A propósito, a morte não é um fenómeno do qual se possa ter certeza de estar a fugir-se ao ponto de abdicar duma luta justa, pois mesmo temendo encontra-la nas manifestações, ela pode encontrar-te em casa, numa rua da zona, no serviço, no transporte, numa festa, etc. Então, a certeza é que todos nós vamos morrer. Quando? Ninguém sabe. Por quê? Importa muito. Uma morte por adultério é deveras ignóbil. Uma morte por justiça social é definitivamente louvável. A escolha é tua se decides viver uma vida insignificante e cobarde ou fazer da tua existência uma energia positiva para o seu país e para o mundo à semelhança do Mano Azagaia. A escolha é sempre tua.

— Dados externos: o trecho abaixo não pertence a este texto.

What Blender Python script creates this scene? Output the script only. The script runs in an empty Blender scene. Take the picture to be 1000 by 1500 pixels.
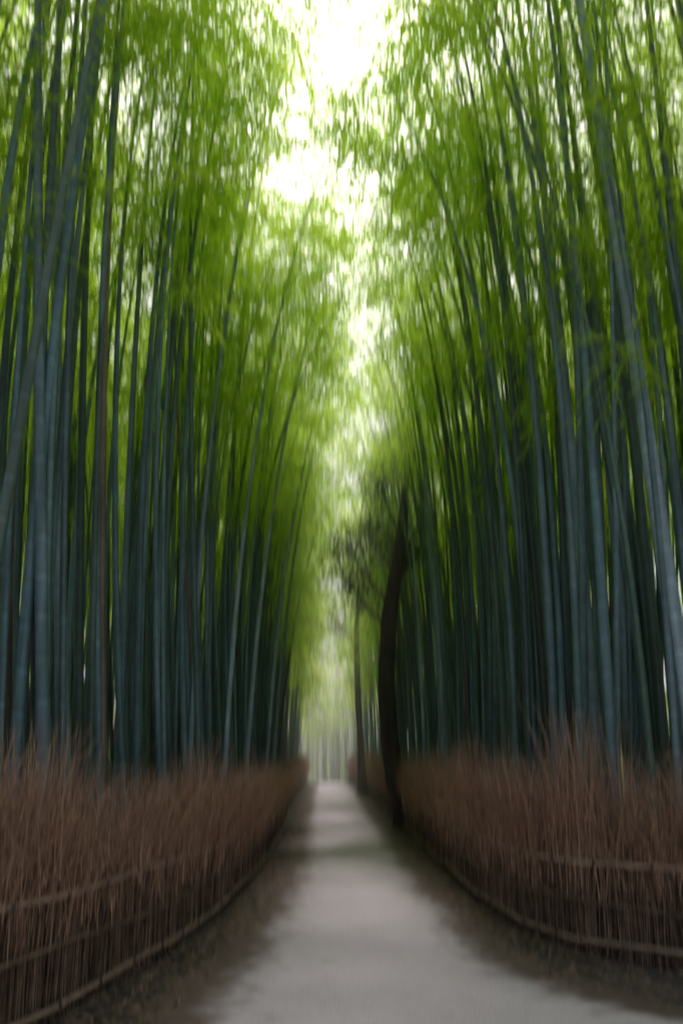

Porém, se algures na tua consciência, reside a ideia de que a boa governação consiste no respeito pelos direitos humanos, ampliação e baratização dos serviços públicos, contudo, no seu país, o governo do dia tem rumado no sentido contrário, no sentido de corrupção, injustiça social e miséria, então, devias aceitar os convites do Mano Azagaia: VEM PARA MARCHA! Ou adira à greve:

 

“Estão convocados para a grave todos os funcionários de Estado

Paralisem o comércio, mandem fechar os mercados

Fechem todas as fronteiras, desactivem as alfândegas

Ferro-portuários desliguem essas máquinas, abandonem os escritórios

Interrompem os campeonatos

Moçambicanos estão a morrer longe dos relvados

Os camponeses já estão em greve, fugiram das aldeias

Alunos estão em greve, fugiram das carteiras

Quanta gente vai fugir até paralisarem o país?

Toda gente sabe que a Guerra vai paralisar o país

Paremos o país agora, antes que morra mais civis

Sem o aparelho do estado o que o governo diz?”